The Tsardom of Russia (also known as Tsardom of Muscovy; officially Русское царство (Tsardom of Rus') or, in hellenized form, Российское царство) was the name of the centralized Russian state from Ivan IV's assumption of the title of Tsar in 1547 until Peter the Great's foundation of the Russian Empire in 1721.
From 1550 to 1700, Russia grew 35,000 km2 (Holland's size) a year. The period includes the upheavals of the transition from the Rurik to the Romanov dynasties, drawn-out military conflict with the Polish-Lithuanian Commonwealth as well as the Russian conquest of Siberia, leading up to the 42-year reign of Peter the Great, who ascended in 1682 and transformed the Tsardom into a major European power, after a military victory over Sweden and Poland implemented substantial reforms and proclaimed the Russian Empire (Российская Империя) in 1721 making it a recognized European power.
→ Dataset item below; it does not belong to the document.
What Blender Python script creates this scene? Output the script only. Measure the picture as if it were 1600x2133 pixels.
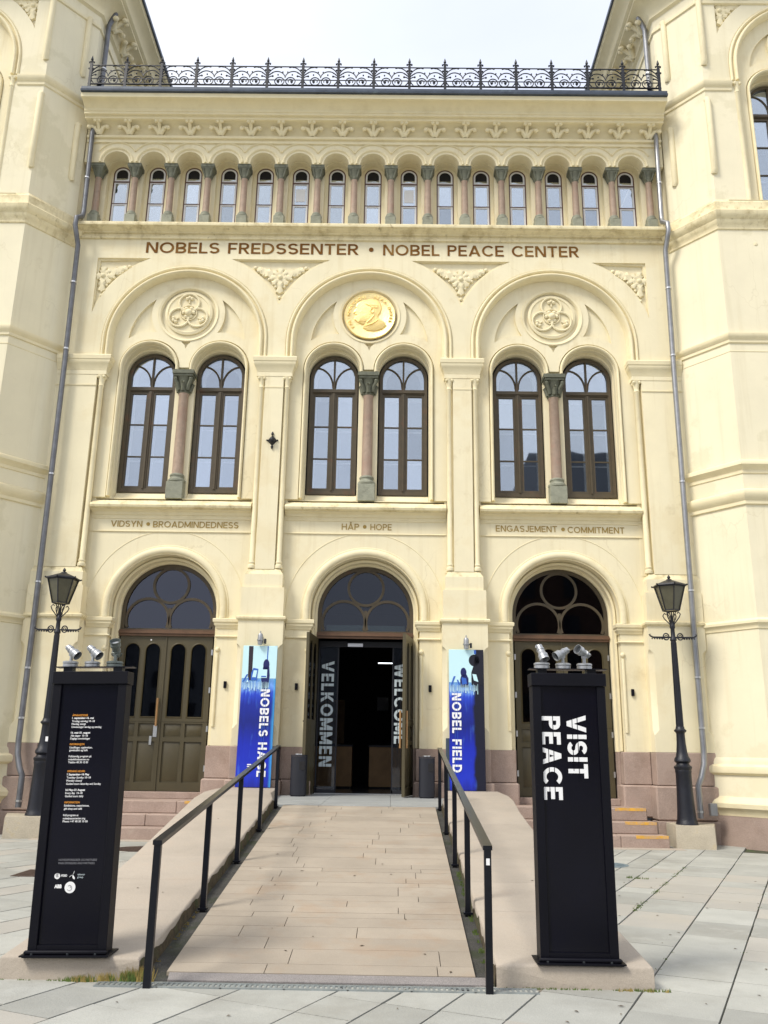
import bpy, bmesh, math, random
from mathutils import Matrix, Vector, geometry
random.seed(7)
for o in list(bpy.data.objects): bpy.data.objects.remove(o)
SC = bpy.context.scene
COL = SC.collection
PI = math.pi
# ------------------------------------------------------------------ camera, sky, sun, exposure
def cam_matrix(p, yw, r):
    return (Matrix.Rotation(yw, 3, 'Z') @ Matrix.Rotation(p, 3, 'X') @
            Matrix(((1, 0, 0), (0, 0, -1), (0, 1, 0))) @ Matrix.Rotation(r, 3, 'Z'))
cd = bpy.data.cameras.new('camera'); cam = bpy.data.objects.new('camera', cd); COL.objects.link(cam)
cd.sensor_fit = 'VERTICAL'; cd.sensor_height = 36; cd.lens = 36 * 1800 / 2133.0
cd.clip_start = .1; cd.clip_end = 2000
M4 = cam_matrix(math.radians(15.66), math.radians(.53), math.radians(.88)).to_4x4()
M4.translation = Vector((.573, -18.5, 1.6)); cam.matrix_world = M4
SC.camera = cam
SUN_EL, SUN_AZ = math.radians(50), math.radians(-50)      # azimuth measured from -Y (behind the camera) towards +X
w = bpy.data.worlds.new('World'); SC.world = w; w.use_nodes = True
nt = w.node_tree; nt.nodes.clear()
def N(nt, t, **k):
    n = nt.nodes.new(t)
    for a, b in k.items():
        if a.startswith('i_'): n.inputs[a[2:].replace('_', ' ')].default_value = b
        else: setattr(n, a, b)
    return n
sky = N(nt, 'ShaderNodeTexSky'); sky.sky_type = 'NISHITA'; sky.sun_disc = False
sky.sun_elevation = SUN_EL; sky.sun_rotation = math.radians(180 + 50); sky.dust_density = 6; sky.air_density = 1; sky.ozone_density = 1
bg1 = N(nt, 'ShaderNodeBackground'); bg1.inputs['Strength'].default_value = .1
nt.links.new(sky.outputs[0], bg1.inputs[0])
tc = N(nt, 'ShaderNodeTexCoord'); mp = N(nt, 'ShaderNodeMapping'); mp.inputs['Scale'].default_value = (1, 1, 2.2)
nt.links.new(tc.outputs['Generated'], mp.inputs[0])
nz = N(nt, 'ShaderNodeTexNoise', i_Scale=1.6, i_Detail=5.0, i_Roughness=.5); nt.links.new(mp.outputs[0], nz.inputs['Vector'])
cr = N(nt, 'ShaderNodeValToRGB'); cr.color_ramp.elements[0].position = .30; cr.color_ramp.elements[1].position = .68
cr.color_ramp.elements[0].color = (.66, .71, .86, 1); cr.color_ramp.elements[1].color = (.88, .91, .97, 1)
nt.links.new(nz.outputs[0], cr.inputs[0])
bg2 = N(nt, 'ShaderNodeBackground'); bg2.inputs['Strength'].default_value = .63; nt.links.new(cr.outputs[0], bg2.inputs[0])
mx = N(nt, 'ShaderNodeMixShader'); mx.inputs[0].default_value = .93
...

While Ivan assumed the title of "Tsar and Grand Duke of the entire Rus'" (Царь и Великий князь всея Руси), officially renaming the Grand Duchy of Moscow to Tsardom of Russia, the state remained partly referred to as Muscovy (Moscovia) throughout Europe, predominantly in its Catholic part. The two names "Russia" and "Muscovy" appear to have co-existed as interchangeable during the later 16th and throughout the 17th century with different maps and sources using different names.